Sir Bradley Wiggins' top-five Team Sky moments
A look back at a glorious stint in the black and blue jersey
Sunday 12 April 2015 19:18, UK
Sir Bradley Wiggins’ five and a half years with Team Sky have delivered an almost constant stream of success.
Ahead of his final race for the British squad, at Paris-Roubaix on Sunday, we look back at his top-five moments in chronological order...
2011: Criterium du Dauphine triumph
The Criterium du Dauphine is the most important warm-up race for the Tour de France, so Wiggins’ victory in the 2011 edition represented a significant step on the way to winning the Tour a year later. It was his first stage-race victory for Team Sky and he also comfortably defeated Cadel Evans, who would go on to win the 2011 Tour a month later. Wiggins didn’t manage to pick up a stage win (he was narrowly defeated by Tony Martin in the race’s main time trial), but his overall triumph proved he had the attributes to win, and defend, a yellow jersey.

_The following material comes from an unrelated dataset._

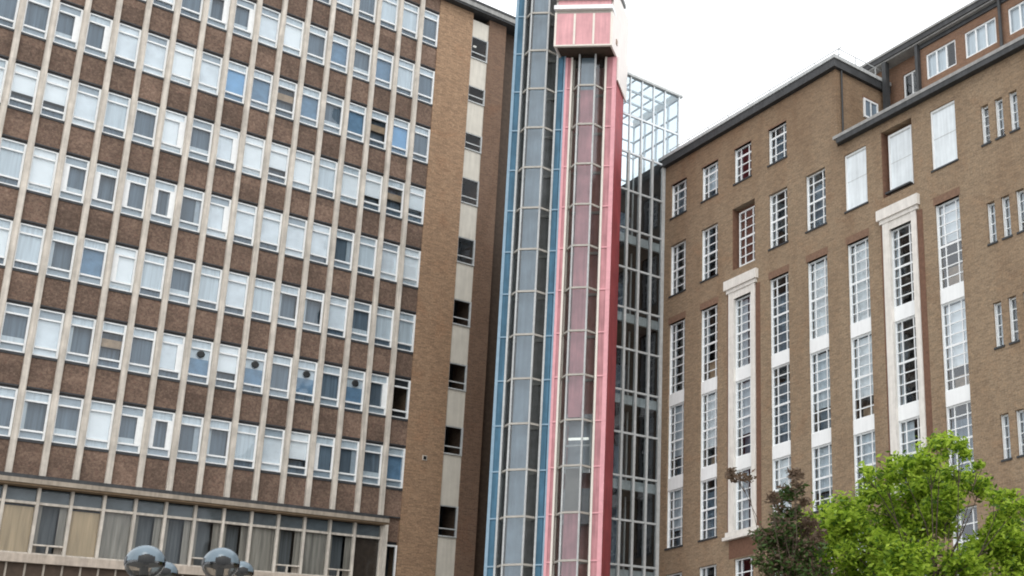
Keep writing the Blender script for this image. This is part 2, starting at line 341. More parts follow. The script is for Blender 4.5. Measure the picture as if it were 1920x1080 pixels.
bl = {
 'D': fill([top, low, (HW[0], HW[1], .31, 1.56, 2, .14)], [M['gpale'], M['sill'], M['gcurt']]),
 'B': fill([top, low, (HW[0], HW[1], .31, 1.56, 2, .12)], [M['gpale'], M['sill'], M['gblue']]),
 'S': fill([top, low, (HW[0], HW[1], .31, 1.56, 2, .07)], [M['gpale'], M['gblue'], M['gsky']]),
 'W': fill([(HW[0], HW[1], .2, WH-.03, 0, .07), (HW[0], HW[1], .03, .2, 1, .075)], [M['gblind'], M['gpale']]),
 'L': fill([top, (HW[0], HW[1], .03, .31, 1, .07), (HW[0], HW[1], .31, 1.56, 0, .07)], [M['gpale'], M['gcurt']]),
 'H': fill([(HW[0], HW[1], .72, WH-.03, 0, .07), (HW[0], HW[1], .31, .72, 1, .35), low], [M['gblind'], M['gcurt']]),
 'T': fill([top, low, (HW[0], HW[1], .9, 1.25, 2, .12), (HW[0], HW[1], .31, .9, 1, .35), (HW[0], HW[1], 1.25, 1.56, 1, .35)], [M['gpale'], M['gcurt'], M['tan']]),
 'V': fill([(HW[0], HW[1], 1.1, WH-.03, 0, .07), low, (HW[0], HW[1], .31, 1.1, 2, .07)], [M['gpale'], M['gcurt'], M['gblue']]),
 'K': fill([top2, low], [M['tan'], M['dark']]),
}
blW = [bl['W'], fill([(HW[0], HW[1], .42, WH-.03, 0, .07), (HW[0], HW[1], .03, .42, 1, .10)], [M['gblind2'], M['gcurt']]),
 fill([(HW[0], HW[1], .31, 1.56, 0, .07), top2, low], [M['gblind'], M['gpale']]), fill([(HW[0], HW[1], .05, 1.5, 0, .07), (HW[0], HW[1], 1.5, WH-.03, 1, .075)], [M['gblind2'], M['sill']])]
blD = [bl['D'], fill([top, low, (HW[0], HW[1], .31, 1.56, 2, .30), (HW[0], HW[0]+.16, .31, 1.56, 0, .12)], [M['gpale'], M['sill'], M['gcurt']]),
 fill([top, low, (HW[0], HW[1], .31, 1.56, 2, .14), (HW[1]-.22, HW[1], .31, 1.56, 1, .10)], [M['gpale'], M['sill'], M['gdeep']]),
 fill([top2, low, (HW[0], HW[1], .31, .62, 3, .11), (HW[0], HW[1], .62, 1.56, 2, .16)], [M['gpale'], M['sill'], M['gcurt'], M['gpale']])]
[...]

2012: Narrow but crucial Paris-Nice win
Just as important as Wiggins’ win in the 2011 Dauphine was his victory in the following spring’s Paris-Nice, which would set the ball rolling on a glorious 2012. He finished second on the opening-day prologue and then took the leader’s yellow jersey on stage one, but he had an overall lead of just six seconds over the Netherlands’ Lieuwe Westra going into the final stage’s individual time trial. Westra pushed hard in a bid to overhaul his slender deficit, but Wiggins just managed to hold him off on the hilly 9.6km course to win the stage by two seconds and the overall title by eight seconds. With this momentum, he went on to win the Tour de Romandie, a second successive Dauphine and, ultimately, the Tour de France.
2012: Time-trial victory in Chartres
Wiggins’ Tour de France win was years in the making, but this was the moment it was effectively sealed. Taking a lead of 2min 5sec into the stage 19 time trial from Bonneval to Chartres, he needed only to avoid crashing or a disastrous drop in form to ensure he retained the yellow jersey for the largely processional final day into Paris. Instead, he continued to push hard and won the stage by a crushing 1min 16sec over team-mate and eventual runner-up Chris Froome. Wiggins celebrated by punching his hand into the air as he crossed the line in what is now an iconic image.
2012: Sealing Tour de France title in style
It is fair to say that British cycling will never get better than July 22, 2012. Wiggins safely negotiated the 21st and final stage of the Tour de France to become the race’s first British winner – and did so in the most impressive fashion. Traditionally, the race leader hangs back in the Tour-ending sprint finish on Paris’ Champs-Elysees to avoid crashing, but instead, Wiggins placed himself in the thick of the action to lead out friend and team-mate Mark Cavendish, who was the reigning world champion. The sight of the yellow jersey being followed by the rainbow jersey is rare at the best of times, but to see them in tandem on the Place de la Concorde and Champs-Elysees was doubly special. Cavendish went on to win the sprint for the fourth year in succession to cap a truly unforgettable moment.
2013: Knighthood
Very few sportspeople are made Knights or Dames in the middle of their careers but Wiggins was given that honour in December 2013 in recognition of his services to cycling, and in particular his 2012 Tour de France win and Olympic time-trial victory ten days later. Wiggins admitted afterwards: "It was quite nerve-wracking actually. I mean it's quite humbling, really, being here. I was just talking to some of the other people getting stuff, and asking them what they have been honoured for, and they are historic things, ground-breaking sciences or whatever. I have won a bike race, you know, and I feel a little bit inferior to everyone, really.”